Wiley unsuccessfully attempts to distinguish the long line of Commission cases holding that FINRA's disciplinary authority is broad enough to encompass business-related conduct that does not involve securities if that conduct is inconsistent with just and equitable principles of trade. He claims that none of those cases involved an independent contract insurance agent who never participated in the securities industry. And he claims that, unlike respondents in prior cases, he never fraudulently misappropriated insurance premiums, falsified documents, or allowed policies to lapse. But Wiley's status as an independent contractor does not shield him from complying with FINRA rules.

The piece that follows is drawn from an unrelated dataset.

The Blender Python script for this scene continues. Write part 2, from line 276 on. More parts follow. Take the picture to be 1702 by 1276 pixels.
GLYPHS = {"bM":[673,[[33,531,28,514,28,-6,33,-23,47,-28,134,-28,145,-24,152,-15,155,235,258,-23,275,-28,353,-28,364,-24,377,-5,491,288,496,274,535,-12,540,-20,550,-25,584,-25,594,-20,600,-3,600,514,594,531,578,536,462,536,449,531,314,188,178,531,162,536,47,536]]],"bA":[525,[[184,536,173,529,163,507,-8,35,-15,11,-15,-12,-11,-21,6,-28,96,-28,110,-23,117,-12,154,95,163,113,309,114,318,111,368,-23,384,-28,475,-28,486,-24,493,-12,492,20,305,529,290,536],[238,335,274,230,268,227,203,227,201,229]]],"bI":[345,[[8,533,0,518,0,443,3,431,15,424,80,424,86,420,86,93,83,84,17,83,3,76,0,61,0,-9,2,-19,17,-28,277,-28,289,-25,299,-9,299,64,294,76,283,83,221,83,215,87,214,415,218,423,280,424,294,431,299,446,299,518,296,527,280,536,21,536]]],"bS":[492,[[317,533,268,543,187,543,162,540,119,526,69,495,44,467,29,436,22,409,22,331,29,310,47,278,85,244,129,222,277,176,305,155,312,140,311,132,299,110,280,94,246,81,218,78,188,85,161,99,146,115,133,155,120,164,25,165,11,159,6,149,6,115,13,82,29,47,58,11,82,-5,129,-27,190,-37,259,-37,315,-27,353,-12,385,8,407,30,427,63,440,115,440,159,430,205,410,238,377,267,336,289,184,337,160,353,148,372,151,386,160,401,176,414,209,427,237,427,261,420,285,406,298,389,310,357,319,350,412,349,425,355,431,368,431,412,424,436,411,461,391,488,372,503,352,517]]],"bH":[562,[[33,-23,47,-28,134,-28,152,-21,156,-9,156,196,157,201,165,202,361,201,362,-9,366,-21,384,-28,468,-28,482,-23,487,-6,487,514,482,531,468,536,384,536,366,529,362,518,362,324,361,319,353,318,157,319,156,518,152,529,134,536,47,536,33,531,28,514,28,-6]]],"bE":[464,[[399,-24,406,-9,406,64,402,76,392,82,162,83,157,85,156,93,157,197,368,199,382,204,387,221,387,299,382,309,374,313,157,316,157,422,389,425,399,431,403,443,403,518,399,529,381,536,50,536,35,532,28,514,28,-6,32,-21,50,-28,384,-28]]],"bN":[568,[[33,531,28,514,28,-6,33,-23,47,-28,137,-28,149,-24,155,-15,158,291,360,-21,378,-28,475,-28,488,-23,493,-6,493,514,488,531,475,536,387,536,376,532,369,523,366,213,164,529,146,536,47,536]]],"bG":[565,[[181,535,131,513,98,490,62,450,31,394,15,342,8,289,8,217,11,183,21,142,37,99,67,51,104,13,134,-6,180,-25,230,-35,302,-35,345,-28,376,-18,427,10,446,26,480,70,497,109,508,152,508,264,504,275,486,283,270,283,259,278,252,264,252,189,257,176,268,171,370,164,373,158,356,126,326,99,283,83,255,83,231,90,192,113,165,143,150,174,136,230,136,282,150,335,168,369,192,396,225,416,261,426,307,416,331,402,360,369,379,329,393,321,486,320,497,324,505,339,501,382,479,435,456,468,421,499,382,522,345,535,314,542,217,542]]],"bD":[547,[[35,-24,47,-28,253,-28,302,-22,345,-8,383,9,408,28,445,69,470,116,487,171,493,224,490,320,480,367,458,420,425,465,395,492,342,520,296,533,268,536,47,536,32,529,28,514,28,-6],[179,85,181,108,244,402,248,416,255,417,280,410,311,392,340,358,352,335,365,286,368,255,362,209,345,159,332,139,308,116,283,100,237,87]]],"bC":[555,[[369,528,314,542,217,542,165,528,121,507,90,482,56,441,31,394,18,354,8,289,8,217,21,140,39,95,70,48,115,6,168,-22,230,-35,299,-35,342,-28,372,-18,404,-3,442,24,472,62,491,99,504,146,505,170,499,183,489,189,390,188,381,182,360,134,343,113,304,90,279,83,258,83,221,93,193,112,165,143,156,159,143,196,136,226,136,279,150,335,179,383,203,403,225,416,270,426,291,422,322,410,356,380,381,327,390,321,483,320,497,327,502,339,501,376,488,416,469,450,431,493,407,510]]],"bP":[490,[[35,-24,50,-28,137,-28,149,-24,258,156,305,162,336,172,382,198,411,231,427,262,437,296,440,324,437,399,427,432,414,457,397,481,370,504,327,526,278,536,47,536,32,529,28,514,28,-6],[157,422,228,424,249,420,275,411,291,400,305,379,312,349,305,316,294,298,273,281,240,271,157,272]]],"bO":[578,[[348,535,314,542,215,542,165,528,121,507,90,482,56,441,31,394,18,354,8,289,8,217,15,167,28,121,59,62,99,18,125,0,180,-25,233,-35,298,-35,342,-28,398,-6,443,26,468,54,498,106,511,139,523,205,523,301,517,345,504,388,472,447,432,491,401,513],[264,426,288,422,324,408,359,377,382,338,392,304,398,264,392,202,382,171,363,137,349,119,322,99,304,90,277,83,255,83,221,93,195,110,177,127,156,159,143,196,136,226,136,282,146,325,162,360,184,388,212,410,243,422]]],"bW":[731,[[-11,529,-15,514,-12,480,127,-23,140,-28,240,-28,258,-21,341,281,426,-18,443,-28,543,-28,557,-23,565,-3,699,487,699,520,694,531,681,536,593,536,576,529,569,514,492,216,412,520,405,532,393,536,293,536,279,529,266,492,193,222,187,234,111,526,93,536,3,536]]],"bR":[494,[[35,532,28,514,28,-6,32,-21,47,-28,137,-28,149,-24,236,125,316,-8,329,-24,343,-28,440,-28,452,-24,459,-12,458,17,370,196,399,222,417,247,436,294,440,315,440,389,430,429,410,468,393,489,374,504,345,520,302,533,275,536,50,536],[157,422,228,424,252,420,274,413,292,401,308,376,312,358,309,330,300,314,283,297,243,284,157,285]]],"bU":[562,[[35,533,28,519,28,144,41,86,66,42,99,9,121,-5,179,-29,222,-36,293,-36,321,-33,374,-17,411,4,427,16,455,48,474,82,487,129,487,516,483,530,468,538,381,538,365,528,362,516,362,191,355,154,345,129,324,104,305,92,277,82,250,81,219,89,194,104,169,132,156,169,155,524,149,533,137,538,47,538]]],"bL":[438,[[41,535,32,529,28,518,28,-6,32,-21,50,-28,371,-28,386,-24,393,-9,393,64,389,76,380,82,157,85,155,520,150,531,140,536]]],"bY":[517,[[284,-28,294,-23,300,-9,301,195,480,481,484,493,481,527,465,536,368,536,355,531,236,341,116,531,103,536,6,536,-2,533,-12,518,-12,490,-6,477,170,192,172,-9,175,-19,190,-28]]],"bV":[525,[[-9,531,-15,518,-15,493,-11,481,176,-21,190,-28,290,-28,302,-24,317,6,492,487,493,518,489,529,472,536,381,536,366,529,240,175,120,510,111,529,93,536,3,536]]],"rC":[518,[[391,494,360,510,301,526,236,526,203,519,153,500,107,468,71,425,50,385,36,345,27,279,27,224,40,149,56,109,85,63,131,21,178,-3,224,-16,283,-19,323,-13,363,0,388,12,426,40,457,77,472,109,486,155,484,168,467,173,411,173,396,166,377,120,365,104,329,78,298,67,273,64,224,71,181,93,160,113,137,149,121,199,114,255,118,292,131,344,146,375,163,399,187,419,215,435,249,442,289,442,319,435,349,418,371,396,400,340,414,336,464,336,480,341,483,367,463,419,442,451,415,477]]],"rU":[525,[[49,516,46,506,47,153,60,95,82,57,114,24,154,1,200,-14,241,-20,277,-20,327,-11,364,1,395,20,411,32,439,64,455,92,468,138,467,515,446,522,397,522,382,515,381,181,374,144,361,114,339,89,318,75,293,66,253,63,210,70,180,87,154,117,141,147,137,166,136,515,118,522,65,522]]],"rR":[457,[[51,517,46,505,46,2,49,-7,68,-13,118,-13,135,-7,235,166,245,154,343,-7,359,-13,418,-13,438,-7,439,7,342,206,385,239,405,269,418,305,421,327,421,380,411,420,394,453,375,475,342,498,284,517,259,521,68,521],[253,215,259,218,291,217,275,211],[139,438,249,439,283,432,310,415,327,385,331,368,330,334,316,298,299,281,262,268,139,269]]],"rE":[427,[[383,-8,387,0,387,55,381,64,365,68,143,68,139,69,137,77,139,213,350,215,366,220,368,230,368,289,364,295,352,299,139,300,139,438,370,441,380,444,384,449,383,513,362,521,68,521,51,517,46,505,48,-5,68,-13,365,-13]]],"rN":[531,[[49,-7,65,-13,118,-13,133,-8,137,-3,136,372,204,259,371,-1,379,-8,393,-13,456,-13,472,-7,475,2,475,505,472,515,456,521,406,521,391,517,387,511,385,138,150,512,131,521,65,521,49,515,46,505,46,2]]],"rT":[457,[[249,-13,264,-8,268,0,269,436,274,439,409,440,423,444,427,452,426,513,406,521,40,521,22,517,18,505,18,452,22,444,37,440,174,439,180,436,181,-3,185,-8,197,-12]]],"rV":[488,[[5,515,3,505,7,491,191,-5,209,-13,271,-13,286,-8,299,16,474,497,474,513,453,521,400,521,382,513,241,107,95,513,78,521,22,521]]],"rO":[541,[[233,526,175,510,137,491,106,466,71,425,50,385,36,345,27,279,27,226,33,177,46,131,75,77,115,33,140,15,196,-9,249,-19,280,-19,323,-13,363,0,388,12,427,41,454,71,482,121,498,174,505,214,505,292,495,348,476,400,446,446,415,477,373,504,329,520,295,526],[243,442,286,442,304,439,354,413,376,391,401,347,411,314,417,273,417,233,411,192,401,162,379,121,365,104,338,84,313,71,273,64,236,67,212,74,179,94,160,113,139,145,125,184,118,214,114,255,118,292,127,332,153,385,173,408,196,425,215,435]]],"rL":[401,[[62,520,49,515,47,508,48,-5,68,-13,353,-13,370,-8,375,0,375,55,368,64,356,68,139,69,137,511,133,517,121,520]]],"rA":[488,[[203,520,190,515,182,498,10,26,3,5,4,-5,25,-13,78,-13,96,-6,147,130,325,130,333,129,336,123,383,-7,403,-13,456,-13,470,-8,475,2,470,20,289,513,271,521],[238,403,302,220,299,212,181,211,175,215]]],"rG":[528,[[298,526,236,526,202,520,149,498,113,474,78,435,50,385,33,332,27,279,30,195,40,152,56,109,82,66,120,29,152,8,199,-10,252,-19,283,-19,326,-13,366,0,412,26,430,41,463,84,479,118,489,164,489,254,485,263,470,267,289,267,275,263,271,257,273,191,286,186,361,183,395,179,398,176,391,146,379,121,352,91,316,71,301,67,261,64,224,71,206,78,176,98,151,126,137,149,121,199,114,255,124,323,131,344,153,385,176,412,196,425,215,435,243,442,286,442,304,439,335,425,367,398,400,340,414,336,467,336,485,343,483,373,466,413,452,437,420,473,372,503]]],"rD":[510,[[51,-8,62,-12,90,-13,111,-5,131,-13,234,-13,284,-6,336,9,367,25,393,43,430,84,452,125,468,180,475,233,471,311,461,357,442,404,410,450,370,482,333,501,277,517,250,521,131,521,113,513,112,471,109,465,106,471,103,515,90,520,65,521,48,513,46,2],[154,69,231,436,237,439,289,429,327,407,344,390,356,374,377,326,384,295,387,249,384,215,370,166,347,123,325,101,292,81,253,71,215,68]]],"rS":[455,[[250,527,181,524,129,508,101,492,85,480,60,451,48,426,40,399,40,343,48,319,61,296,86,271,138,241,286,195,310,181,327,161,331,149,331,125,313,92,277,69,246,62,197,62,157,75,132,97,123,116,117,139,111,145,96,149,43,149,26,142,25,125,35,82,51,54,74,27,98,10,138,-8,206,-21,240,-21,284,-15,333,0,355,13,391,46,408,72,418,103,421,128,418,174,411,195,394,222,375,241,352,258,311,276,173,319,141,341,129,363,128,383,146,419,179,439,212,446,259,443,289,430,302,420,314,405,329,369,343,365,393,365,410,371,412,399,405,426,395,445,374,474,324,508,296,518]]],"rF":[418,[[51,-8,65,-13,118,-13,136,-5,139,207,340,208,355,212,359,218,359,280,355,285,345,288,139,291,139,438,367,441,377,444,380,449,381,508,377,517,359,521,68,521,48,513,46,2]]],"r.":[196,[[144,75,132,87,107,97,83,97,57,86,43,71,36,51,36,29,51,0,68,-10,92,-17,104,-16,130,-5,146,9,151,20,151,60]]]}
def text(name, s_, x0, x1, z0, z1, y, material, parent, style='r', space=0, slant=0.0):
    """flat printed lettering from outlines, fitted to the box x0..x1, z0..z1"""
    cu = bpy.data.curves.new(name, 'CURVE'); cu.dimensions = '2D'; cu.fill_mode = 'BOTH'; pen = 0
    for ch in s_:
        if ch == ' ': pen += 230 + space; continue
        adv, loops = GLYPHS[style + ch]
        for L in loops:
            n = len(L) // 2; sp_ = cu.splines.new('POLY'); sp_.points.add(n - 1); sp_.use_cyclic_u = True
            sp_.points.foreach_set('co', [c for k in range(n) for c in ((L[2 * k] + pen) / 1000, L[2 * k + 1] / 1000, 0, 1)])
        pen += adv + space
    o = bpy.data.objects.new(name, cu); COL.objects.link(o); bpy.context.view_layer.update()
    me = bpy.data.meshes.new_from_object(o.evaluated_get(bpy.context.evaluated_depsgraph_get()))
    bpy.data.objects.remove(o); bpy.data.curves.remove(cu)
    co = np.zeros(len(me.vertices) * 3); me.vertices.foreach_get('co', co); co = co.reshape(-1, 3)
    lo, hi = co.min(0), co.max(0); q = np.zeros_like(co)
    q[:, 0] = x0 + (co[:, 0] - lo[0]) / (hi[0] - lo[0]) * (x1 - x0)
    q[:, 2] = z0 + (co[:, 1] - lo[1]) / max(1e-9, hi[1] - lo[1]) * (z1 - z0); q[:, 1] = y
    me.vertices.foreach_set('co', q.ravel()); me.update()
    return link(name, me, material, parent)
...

FINRA Rule 2010 "protects investors and the securities industry from dishonest practices that are unfair to investors or hinder the functioning of a free and open market, even though those practices may not be illegal or violate a specific rule or regulation."

Page 6 of the SEC Opinion

As to the core issue of whether a conversion had occurred and whether such conduct constituted a violation of FINRA's "just and equitable principles of trade" proscription, the SEC Opinion explained that:

According to Wiley, this disciplinary action rests on what is essentially a misunderstanding. Wiley asserts that he "missed a payment owed to Farmers, an internal investigation was initiated, the accounts were balanced out, and all the debt owed to Farmers was remitted and the issues between Farmers and Wiley were resolved;" that he never allowed any client policies to lapse and never failed to remit payment to Farmers; and that if he had committed any legal infractions or breached the Agent Appointment Agreement, Farmers could have taken his book of business without being required to purchase the business as Farmers ultimately did. But these assertions are beside the point. Wiley intentionally used his customers' insurance payments for personal and business expenses, knowing this conduct was "questionable." He admitted he was willing to risk his customers' premiums to keep his business operating. That he eventually paid Farmers Insurance and no policies lapsed does not change the fact that he intentionally, and without authorization, took customer premiums to which he was not entitled to pay his own expenses. We agree with FINRA that this conduct is inconsistent with just and equitable principles of trade.

Page 9 of the SEC Opinion

In addressing the OHO Dissent, the SEC Opinion asserts that:

For the same reason, we reject the reasoning of the dissenting hearing panelist, who concluded that Wiley did not convert the premiums because "the premiums belonged to WIA and WIA owed a debt to Farmers for the premiums Wiley collected." But the dissent offers no support for this other than Wiley's testimony, which we find is outweighed by other evidence such as the Agent Appointment Agreement, the ACA Manual, the Agency Operations Guide, and the senior auditor's testimony. The dissent gave no weight to Wiley's written statement, finding that Wiley signed the statement under duress. But the dissent offered no support for this conclusion, which is inconsistent with the Hearing Panel's finding that the senior auditor testified credibly.

Page 9 of the SEC Opinion

Bill Singer's Comment

A soundly presented case from the initial FINRA Complaint through the OHO Hearing and NAC Appeal, and, thereafter, capped by a comprehensive SEC Opinion. Whether you agree or disagree with the findings and rationale presented at the different phases of this matter, you have to tip your cap to the extent to which both FINRA and SEC amply set forth the content and context of the dispute.